On the New York Mercantile Exchange, WTI crude for May delivery traded in a broad range between $35.59 and $37.20 a barrel, before settling at $35.59, down 1.06 or 2.88% on the session. The front month contract for U.S. crude has closed lower in three straight sessions and five of the last seven. Last Friday, WTI crude tumbled more than 4% after officials from Saudi Arabia sent strong hints that it will resist any comprehensive agreement to freeze their production, unless Iran is part of the deal.
On the Intercontinental Exchange (ICE), brent crude for June delivery wavered between $37.61 and $38.92 a barrel, before closing at $37.76, down 0.91 or 2.35% on the trading day. North Brent Sea futures have closed lower in each of the last two sessions and six of the last eight.
Despite the recent downturn, both the international and U.S. domestic benchmarks of crude are up by more than 18% since falling to multi-year lows in mid-February.
On Monday, though, U.S. crude futures declined further after analysts at BNP Paribas suggested it "wouldn't be unreasonable," for oil prices to revisit 13-year lows earlier this year when WTI crude slumped to $26.05 a barrel on February 11. The prospect for continual gains in global inventories prompted the call, as stockpiles appear on pace for a 10th consecutive period of quarterly increases.
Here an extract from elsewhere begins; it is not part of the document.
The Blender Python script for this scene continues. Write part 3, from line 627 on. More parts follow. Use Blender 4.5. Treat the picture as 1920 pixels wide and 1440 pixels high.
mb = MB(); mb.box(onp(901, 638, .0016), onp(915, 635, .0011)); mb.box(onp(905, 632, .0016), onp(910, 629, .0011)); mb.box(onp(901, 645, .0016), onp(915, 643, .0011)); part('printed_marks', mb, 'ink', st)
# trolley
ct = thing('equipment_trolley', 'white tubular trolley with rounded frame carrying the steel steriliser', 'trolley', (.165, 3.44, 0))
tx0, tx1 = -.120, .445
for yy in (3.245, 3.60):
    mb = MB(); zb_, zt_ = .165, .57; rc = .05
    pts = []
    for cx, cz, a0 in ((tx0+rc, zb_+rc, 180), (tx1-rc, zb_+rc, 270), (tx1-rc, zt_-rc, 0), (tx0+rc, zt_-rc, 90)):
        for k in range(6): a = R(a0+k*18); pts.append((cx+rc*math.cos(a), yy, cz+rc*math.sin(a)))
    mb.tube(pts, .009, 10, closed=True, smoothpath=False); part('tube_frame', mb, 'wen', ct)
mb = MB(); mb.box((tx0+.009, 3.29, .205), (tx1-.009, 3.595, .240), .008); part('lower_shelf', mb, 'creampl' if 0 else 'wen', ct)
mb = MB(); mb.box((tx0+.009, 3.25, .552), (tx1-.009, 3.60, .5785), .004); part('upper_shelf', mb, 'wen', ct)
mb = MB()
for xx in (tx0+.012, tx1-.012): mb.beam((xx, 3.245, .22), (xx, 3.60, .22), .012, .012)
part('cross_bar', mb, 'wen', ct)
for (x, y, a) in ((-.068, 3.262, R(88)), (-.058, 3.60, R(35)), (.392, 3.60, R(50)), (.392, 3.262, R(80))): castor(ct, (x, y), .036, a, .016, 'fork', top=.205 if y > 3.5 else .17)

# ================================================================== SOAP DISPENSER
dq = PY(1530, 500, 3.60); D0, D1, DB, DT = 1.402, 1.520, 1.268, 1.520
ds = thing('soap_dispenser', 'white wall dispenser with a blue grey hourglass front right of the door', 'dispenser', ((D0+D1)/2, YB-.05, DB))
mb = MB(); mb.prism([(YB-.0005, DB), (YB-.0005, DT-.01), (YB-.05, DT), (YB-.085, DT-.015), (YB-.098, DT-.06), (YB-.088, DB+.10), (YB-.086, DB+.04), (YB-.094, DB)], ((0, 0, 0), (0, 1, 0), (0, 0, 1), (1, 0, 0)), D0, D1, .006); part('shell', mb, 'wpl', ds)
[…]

Last week, oil prices fell sharply after Saudi Arabia crown prince Mohammed Bin Salman asserted that the kingdom will resist any agreement to cap its output unless the pact is also signed by their Iranian rivals. Previously, Saudi Arabia, Russia and two other OPEC members were expected to freeze production at their respective January levels when the nations meet at a closely-watched meeting on April 17 in Doha. A freeze of Russian production could also be largely ineffective given that output in Russia reportedly remains near record-highs, above 11 million barrels per day.
Iran is hesitant to take part in any deal forcing it to limit production, as the Persian Gulf nation returns to global markets for the first time in nearly a decade. In March, Iran ramped up its production to 3.2 million bpd, less than two months after a host of Western Powers eased longstanding economic sanctions against the country following the completion of a comprehensive nuclear deal.
The U.S. Dollar Index, which measures the strength of the greenback versus a basket of six other major currencies, was relatively flat in U.S. afternoon trading at 94.49, down 0.10% on the session. The index remains near five-month lows.
Dollar-denominated commodities such as crude become more expensive for foreign purchasers when the dollar appreciates.